> Provided data
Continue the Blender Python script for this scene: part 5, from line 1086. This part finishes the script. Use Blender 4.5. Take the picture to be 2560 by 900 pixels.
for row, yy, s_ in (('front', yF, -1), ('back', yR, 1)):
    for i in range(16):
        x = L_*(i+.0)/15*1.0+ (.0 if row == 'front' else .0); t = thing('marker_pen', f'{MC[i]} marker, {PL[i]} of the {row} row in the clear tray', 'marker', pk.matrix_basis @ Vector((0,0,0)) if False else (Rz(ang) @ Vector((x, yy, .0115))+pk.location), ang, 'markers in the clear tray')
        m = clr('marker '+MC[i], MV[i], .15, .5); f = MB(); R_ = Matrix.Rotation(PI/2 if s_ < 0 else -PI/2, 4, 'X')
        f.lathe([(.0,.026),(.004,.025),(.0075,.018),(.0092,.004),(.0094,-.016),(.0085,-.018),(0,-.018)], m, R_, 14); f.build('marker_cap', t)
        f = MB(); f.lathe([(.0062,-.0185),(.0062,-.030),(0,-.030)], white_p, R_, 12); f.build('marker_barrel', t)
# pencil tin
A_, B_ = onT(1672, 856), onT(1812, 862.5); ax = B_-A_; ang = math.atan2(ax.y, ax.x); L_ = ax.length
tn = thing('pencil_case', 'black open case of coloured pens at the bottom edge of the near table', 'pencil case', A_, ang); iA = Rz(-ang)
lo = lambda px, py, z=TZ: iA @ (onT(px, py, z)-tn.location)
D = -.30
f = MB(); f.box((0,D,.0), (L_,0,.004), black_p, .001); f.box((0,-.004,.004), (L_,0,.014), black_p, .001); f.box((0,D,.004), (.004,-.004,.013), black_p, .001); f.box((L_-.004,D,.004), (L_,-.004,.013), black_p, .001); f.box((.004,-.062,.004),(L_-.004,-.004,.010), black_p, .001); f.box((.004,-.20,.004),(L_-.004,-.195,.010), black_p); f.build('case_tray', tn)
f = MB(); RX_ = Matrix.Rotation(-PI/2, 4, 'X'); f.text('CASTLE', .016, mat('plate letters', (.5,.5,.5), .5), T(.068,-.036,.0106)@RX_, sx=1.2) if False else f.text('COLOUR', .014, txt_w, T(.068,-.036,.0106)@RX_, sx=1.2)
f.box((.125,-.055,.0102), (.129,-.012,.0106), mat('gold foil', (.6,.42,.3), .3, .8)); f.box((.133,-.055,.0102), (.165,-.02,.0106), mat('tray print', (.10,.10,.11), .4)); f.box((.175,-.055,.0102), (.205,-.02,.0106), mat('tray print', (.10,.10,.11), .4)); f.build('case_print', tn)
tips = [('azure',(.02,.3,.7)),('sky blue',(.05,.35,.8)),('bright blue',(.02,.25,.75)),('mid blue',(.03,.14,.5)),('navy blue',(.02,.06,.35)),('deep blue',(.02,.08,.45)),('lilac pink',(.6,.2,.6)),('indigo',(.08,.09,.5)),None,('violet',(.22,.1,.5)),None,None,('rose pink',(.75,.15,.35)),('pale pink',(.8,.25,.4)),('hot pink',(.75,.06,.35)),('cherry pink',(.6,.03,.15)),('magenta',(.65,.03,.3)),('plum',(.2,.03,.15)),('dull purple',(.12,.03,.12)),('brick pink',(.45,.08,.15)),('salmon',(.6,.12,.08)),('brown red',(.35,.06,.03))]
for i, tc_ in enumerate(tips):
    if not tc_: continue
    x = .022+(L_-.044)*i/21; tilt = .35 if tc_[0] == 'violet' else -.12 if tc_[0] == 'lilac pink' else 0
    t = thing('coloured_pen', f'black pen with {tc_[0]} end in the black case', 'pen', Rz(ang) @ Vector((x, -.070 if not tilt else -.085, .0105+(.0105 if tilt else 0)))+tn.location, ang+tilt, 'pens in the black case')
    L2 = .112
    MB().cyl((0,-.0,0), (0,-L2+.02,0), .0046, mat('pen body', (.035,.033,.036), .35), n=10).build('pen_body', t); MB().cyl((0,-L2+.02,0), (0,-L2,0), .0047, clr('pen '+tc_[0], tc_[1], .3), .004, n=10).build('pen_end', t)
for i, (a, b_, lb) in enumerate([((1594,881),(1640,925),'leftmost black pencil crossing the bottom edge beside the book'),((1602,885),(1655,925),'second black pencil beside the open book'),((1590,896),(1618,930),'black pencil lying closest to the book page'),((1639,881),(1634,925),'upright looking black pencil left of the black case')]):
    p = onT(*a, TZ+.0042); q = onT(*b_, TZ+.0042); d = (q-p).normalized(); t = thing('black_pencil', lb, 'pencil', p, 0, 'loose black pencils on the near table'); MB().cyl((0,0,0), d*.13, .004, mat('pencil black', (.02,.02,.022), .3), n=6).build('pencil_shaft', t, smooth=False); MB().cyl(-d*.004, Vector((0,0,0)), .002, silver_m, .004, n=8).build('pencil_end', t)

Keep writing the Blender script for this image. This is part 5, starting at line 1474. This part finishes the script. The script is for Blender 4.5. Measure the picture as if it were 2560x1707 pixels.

> What the task requires
Output the listing above without altering a single character.

> Answer to this task
Continue the Blender Python script for this scene: part 5, from line 1086. This part finishes the script. Use Blender 4.5. Take the picture to be 2560 by 900 pixels.
for row, yy, s_ in (('front', yF, -1), ('back', yR, 1)):
    for i in range(16):
        x = L_*(i+.0)/15*1.0+ (.0 if row == 'front' else .0); t = thing('marker_pen', f'{MC[i]} marker, {PL[i]} of the {row} row in the clear tray', 'marker', pk.matrix_basis @ Vector((0,0,0)) if False else (Rz(ang) @ Vector((x, yy, .0115))+pk.location), ang, 'markers in the clear tray')
        m = clr('marker '+MC[i], MV[i], .15, .5); f = MB(); R_ = Matrix.Rotation(PI/2 if s_ < 0 else -PI/2, 4, 'X')
        f.lathe([(.0,.026),(.004,.025),(.0075,.018),(.0092,.004),(.0094,-.016),(.0085,-.018),(0,-.018)], m, R_, 14); f.build('marker_cap', t)
        f = MB(); f.lathe([(.0062,-.0185),(.0062,-.030),(0,-.030)], white_p, R_, 12); f.build('marker_barrel', t)
# pencil tin
A_, B_ = onT(1672, 856), onT(1812, 862.5); ax = B_-A_; ang = math.atan2(ax.y, ax.x); L_ = ax.length
tn = thing('pencil_case', 'black open case of coloured pens at the bottom edge of the near table', 'pencil case', A_, ang); iA = Rz(-ang)
lo = lambda px, py, z=TZ: iA @ (onT(px, py, z)-tn.location)
D = -.30
f = MB(); f.box((0,D,.0), (L_,0,.004), black_p, .001); f.box((0,-.004,.004), (L_,0,.014), black_p, .001); f.box((0,D,.004), (.004,-.004,.013), black_p, .001); f.box((L_-.004,D,.004), (L_,-.004,.013), black_p, .001); f.box((.004,-.062,.004),(L_-.004,-.004,.010), black_p, .001); f.box((.004,-.20,.004),(L_-.004,-.195,.010), black_p); f.build('case_tray', tn)
f = MB(); RX_ = Matrix.Rotation(-PI/2, 4, 'X'); f.text('CASTLE', .016, mat('plate letters', (.5,.5,.5), .5), T(.068,-.036,.0106)@RX_, sx=1.2) if False else f.text('COLOUR', .014, txt_w, T(.068,-.036,.0106)@RX_, sx=1.2)
f.box((.125,-.055,.0102), (.129,-.012,.0106), mat('gold foil', (.6,.42,.3), .3, .8)); f.box((.133,-.055,.0102), (.165,-.02,.0106), mat('tray print', (.10,.10,.11), .4)); f.box((.175,-.055,.0102), (.205,-.02,.0106), mat('tray print', (.10,.10,.11), .4)); f.build('case_print', tn)
tips = [('azure',(.02,.3,.7)),('sky blue',(.05,.35,.8)),('bright blue',(.02,.25,.75)),('mid blue',(.03,.14,.5)),('navy blue',(.02,.06,.35)),('deep blue',(.02,.08,.45)),('lilac pink',(.6,.2,.6)),('indigo',(.08,.09,.5)),None,('violet',(.22,.1,.5)),None,None,('rose pink',(.75,.15,.35)),('pale pink',(.8,.25,.4)),('hot pink',(.75,.06,.35)),('cherry pink',(.6,.03,.15)),('magenta',(.65,.03,.3)),('plum',(.2,.03,.15)),('dull purple',(.12,.03,.12)),('brick pink',(.45,.08,.15)),('salmon',(.6,.12,.08)),('brown red',(.35,.06,.03))]
for i, tc_ in enumerate(tips):
    if not tc_: continue
    x = .022+(L_-.044)*i/21; tilt = .35 if tc_[0] == 'violet' else -.12 if tc_[0] == 'lilac pink' else 0
    t = thing('coloured_pen', f'black pen with {tc_[0]} end in the black case', 'pen', Rz(ang) @ Vector((x, -.070 if not tilt else -.085, .0105+(.0105 if tilt else 0)))+tn.location, ang+tilt, 'pens in the black case')
    L2 = .112
    MB().cyl((0,-.0,0), (0,-L2+.02,0), .0046, mat('pen body', (.035,.033,.036), .35), n=10).build('pen_body', t); MB().cyl((0,-L2+.02,0), (0,-L2,0), .0047, clr('pen '+tc_[0], tc_[1], .3), .004, n=10).build('pen_end', t)
for i, (a, b_, lb) in enumerate([((1594,881),(1640,925),'leftmost black pencil crossing the bottom edge beside the book'),((1602,885),(1655,925),'second black pencil beside the open book'),((1590,896),(1618,930),'black pencil lying closest to the book page'),((1639,881),(1634,925),'upright looking black pencil left of the black case')]):
    p = onT(*a, TZ+.0042); q = onT(*b_, TZ+.0042); d = (q-p).normalized(); t = thing('black_pencil', lb, 'pencil', p, 0, 'loose black pencils on the near table'); MB().cyl((0,0,0), d*.13, .004, mat('pencil black', (.02,.02,.022), .3), n=6).build('pencil_shaft', t, smooth=False); MB().cyl(-d*.004, Vector((0,0,0)), .002, silver_m, .004, n=8).build('pencil_end', t)

Keep writing the Blender script for this image. This is part 5, starting at line 1474. This part finishes the script. The script is for Blender 4.5. Measure the picture as if it were 2560x1707 pixels.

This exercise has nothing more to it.